Britons will “starve” if European fruit pickers are shut out after Brexit, before the potential labour shortage is addressed, the chief executive of English wine producer Chapel Down has warned.

Chapel Down CEO Frazer Thompson

Speaking to the Press Association, Frazer Thompson said that the biggest potential impact (of Brexit) will be on agricultural labour.

“Kent has had Eastern Europeans picking fruit in recent years, but we’ll all starve if the labour issue is not sorted after Brexit.” he said.

England’s biggest winemaker, based in Kent, relies on EU workers to pick grapes for its drinks, which also include beer, cider and gin.

Thompson added: “We want a resolution to allow us to have freedom of movement for labour to pick the fruit, this is something that affects all fruit farmers across the south east of England. I’m hoping it will be sorted out and I hope they won’t close the doors, as if there’s no-one to pick the fruit, we’ll have to import everything.”

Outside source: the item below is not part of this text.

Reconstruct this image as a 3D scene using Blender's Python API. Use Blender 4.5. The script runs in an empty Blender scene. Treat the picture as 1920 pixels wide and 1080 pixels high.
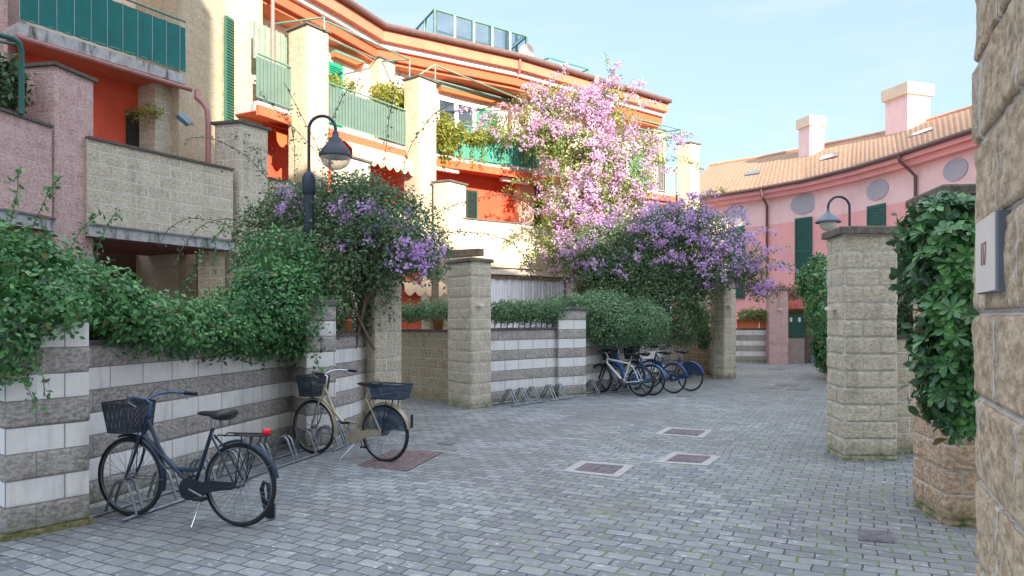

According to the National Farmers’ Union, the horticulture industry had a 29% shortfall of seasonal workers in September, resulting in tonnes of fruit being left to rot in farms across the country with Brexit making it harder to recruit European pickers, despite the fact that EU citizens are currently free to live and work in Britain without a permit.

A spokeswoman for the Home Office said: “We have already been clear there will be an implementation period after we leave the EU to avoid a cliff edge for businesses and that EU citizens already working in the UK will be able to apply for settled status so they can stay,” she said.

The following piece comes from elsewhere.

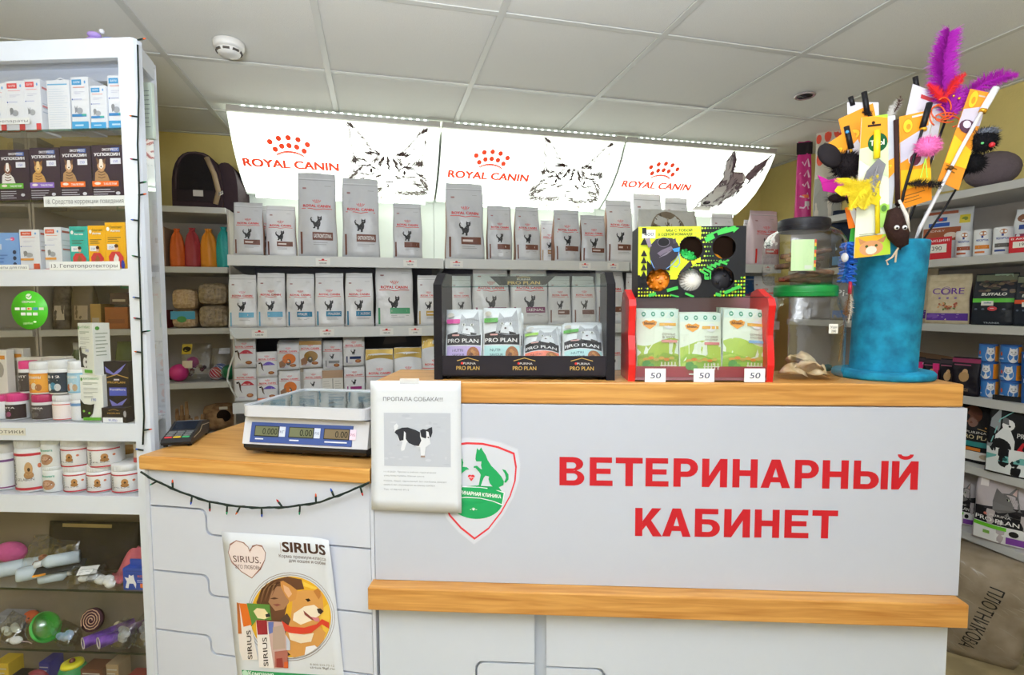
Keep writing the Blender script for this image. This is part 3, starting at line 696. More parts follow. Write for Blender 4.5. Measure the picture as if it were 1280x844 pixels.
# ================================================================== bags, pouches, boxes, jars
FOIL = mat('d2d3d7', .22, noise=.03, bump=.75, bscale=16); FOILW = mat('ececee', .22, noise=.02, bump=.7, bscale=18)
def interp(tab, v):
    for (a, x), (b, y) in zip(tab, tab[1:]):
        if v <= b: return x+(y-x)*(v-a)/(b-a)
    return tab[-1][1]
def bag(name, w, h, d, m, seed=0, topw=.94, lean=0.0, m_side=None, flop=0.0, puff=1.0):
    """stand-up food bag: wide gusseted foot, pillow front, crimped flat top. returns (object, front function)"""
    q = random.Random(seed*7+3); NU, NV = 9, 12
    ph = [q.uniform(0, 6.28) for _ in range(6)]; am = .0052*min(1, h/.3)
    thick = [(0, 1.0), (.2, 1.0), (.5, .86), (.78, .5), (.9, .12), (1, .05)]
    def hw(v): return w/2*(1-(1-topw)*v)*(1-.02*math.sin(v*9+ph[0]))
    def ctr(v): return lean*v*v*h
    def front(x, z):
        v = min(max(z/h, 0), 1); u = max(-1, min(1, x/hw(v)))
        t = d*interp(thick, v)/2
        y = -t*(1-.34*abs(u)**2.5*puff)
        y += am*math.sin(7*v+ph[1]+2*u)*math.sin(3*u+ph[2])*(1-v**6)
        y += am*.7*math.sin(5*u+11*v+ph[4])*v*(1-v)*2.4+am*.5*abs(math.sin(2.5*u-6*v+ph[5]))*v*(1-v**4)
        y += flop*max(0, v-.78)*h
        return ctr(v)+y
    vs = []; nf = NU*2+1; ring = nf+3
    for j in range(NV+1):
        v = j/NV; z = v*h
        for i in range(nf):
            u = -1+i/NU; x = u*hw(v); zz = z+(.006*h*math.sin(4*u+ph[3]) if j == NV else 0); vs.append((x, front(x, min(z, h)), zz))
        t = d*interp(thick, v)/2; yb = ctr(v)+t*.9+flop*max(0, v-.78)*h
        for u in (.97, 0, -.97): vs.append((u*hw(v), yb if u else yb*1.05, z))
    g = G(); fs1 = []; fs2 = []
    for j in range(NV):
        for i in range(ring):
            f = (j*ring+i, j*ring+(i+1) % ring, (j+1)*ring+(i+1) % ring, (j+1)*ring+i)
            (fs1 if i < nf-1 or nf <= i < ring-1 else fs2).append(f)
    fs1.append(tuple(range(ring))[::-1]); fs1.append(tuple(range(NV*ring, NV*ring+ring)))
    b = len(g.v); g.add(vs, fs1, m, True)
    k = g.mi(m_side or m)
    for f in fs2: g.f.append(list(f)); g.m.append(k); g.sm.append(True)
    o = g.done(name, None)
    return o, front
def drape(front): return lambda x, y, l: (x, front(x, y)-.0007-l*LS, y)
CATP = [(-.30, -.42), (-.16, -.40), (-.15, -.30), (-.05, -.32), (-.06, -.48), (.07, -.48), (.08, -.30), (.14, -.25), (.18, -.05), (.16, .1), (.25, .16), (.27, .3), (.24, .46), (.17, .36), (.06, .38), (0, .46), (-.02, .3), (0, .18), (-.06, .08), (-.16, -.02), (-.22, .06), (-.34, .1), (-.40, .22), (-.36, .36), (-.44, .32), (-.48, .18), (-.42, .02), (-.32, -.05), (-.26, -.2), (-.24, -.32), (-.30, -.34)]
def crown(a, cx, cy, s, col=RED):
    for i in range(5):
        t = (i-2)/2; a.line([(cx+t*s*.3, cy), (cx+t*s*.5, cy+s*.34*(1-.25*t*t))], s*.075, col); a.L -= 1
    a.L += 1; a.ring(cx, cy-s*.24, s*.34, s*.2, s*.05, col, 8, .7, 2.44)
def rc_logo(a, cx, y, wid, cr=True, under=True):
    if cr: crown(a, cx, y+wid*.18, wid*.27)
    a.text('ROYAL CANIN', cx, y, wid*.092, RED, 'c', wid*.9, .03)
    if under: a.line([(cx-wid/2, y-wid*.055), (cx-wid*.2, y-wid*.05), (cx, y-wid*.085), (cx+wid*.2, y-wid*.05), (cx+wid/2, y-wid*.055)], wid*.02, RED)
def cat_print(a, cx, cy, s, h='3b3a3c'):
    a.poly([(cx+x*s, cy+y*s) for x, y in CATP], h)
    for x, y in ((.02, .05), (.08, -.1), (.0, -.2), (.12, .0)): a.rect(cx+(x-.05)*s, cy+(y-.012)*s, cx+(x+.05)*s, cy+(y+.012)*s, '6c6a6b')
    a.ell(cx+.12*s, cy+.27*s, .055*s, .05*s, '8d8b8b', 8)
    for k in range(3): a.line([(cx+(-.46+.05*k)*s, cy+(.12+.08*k)*s), (cx+(-.38+.03*k)*s, cy+(.10+.08*k)*s)], .025*s, '7b797a')
def rc_bag(sl, band, word='', seed=0, side=None, kind='cat', d=None, rz=0.0, topw=.95, dark=None, lift=0, label='', flop=0.0, lean=0.0, m=None, y_off=0.0):
    w, h = sl.w, sl.h; d = d or min(.12, w*.55)
    o, fr = bag('pet_food_bag', w, h, d, m or FOIL, seed, topw, lean, side, flop)
    a = Art(); yb = h*(.43 if h/w > 1.7 else .40); lw_ = w*.78
    rc_logo(a, .0, h*(.585 if h/w > 1.7 else .60), lw_)
    s = w*.40; cy = h*.335+ (0 if h/w > 1.7 else -.0); cat_print(a, .02*w, h*(.405 if h/w > 1.7 else .375), s)
    by0, by1 = h*.195, h*.195+max(.085*h, .12*w)*1.12
    a.rect(-.12*w, by0, .40*w, by1, band, 6, 1)
    if word: a.text(word, .14*w, by0+(by1-by0)*.28, (by1-by0)*.5, 'f1ecea', 'c', .46*w, .02)
    else: a.bars(-.08*w, by0+(by1-by0)*.5, .36*w, 1, 1, (by1-by0)*.3, 'e7d9d3', seed)
    a.rect(-.43*w, .03*h, -.38*w, by1, band, 1, 3)
    a.bars(-.1*w, by0-.03*h, .38*w, 2, .022*h, .006*h, '9a9a9c', seed+1)
    a.rect(-.36*w, h*.8, -.27*w, h*.82, 'a9797a'); a.bars(.2*w, h*.845, .4*w, 1, .02, .005*h, '9d9d9f', seed)
    a.build('front_print', o, drape(fr)); 
    a = Art(); a.rect(-hw_(w, topw), h*.915, hw_(w, topw), h*.922, 'a9aaae', 8, 1); a.rect(-hw_(w, topw), h*.93, hw_(w, topw), h*.934, 'f2f3f5', 8, 1)
    a.build('crimped_seal', o, drape(fr))
    o.location = (sl.p.x, sl.p.y+d/2+y_off, sl.z+lift); o.rotation_euler.z = rz; return o
def hw_(w, topw): return w/2*topw*.97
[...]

While Prime Minister Theresa May has said that she hopes that Brexit will cause net migration to drop significantly, the impact on a potential labour shortfall is yet to be fully addressed, and there remain doubt over Britain’s ability to import or export anything freely with the EU and the rest of the world post-Brexit with trade talks yet to begin.

Chapel Down sources its grapes from 23 vineyards across the south of England including sites in Dorset, Hampshire, Sussex, Kent and Essex. It also owns the largest vineyard (115 acres) in Kent, the Kit’s Coty estate on the North Downs.

This year Chapel Down reported a 10% rise in grape yield compared with 2016 – its second highest yield of fruit to date – despite harsh frosts in late April.

More recently, the producer announced its first move into the gin and vodka category with the launch of a vodka and a gin produced using grapes from its 2016 harvest.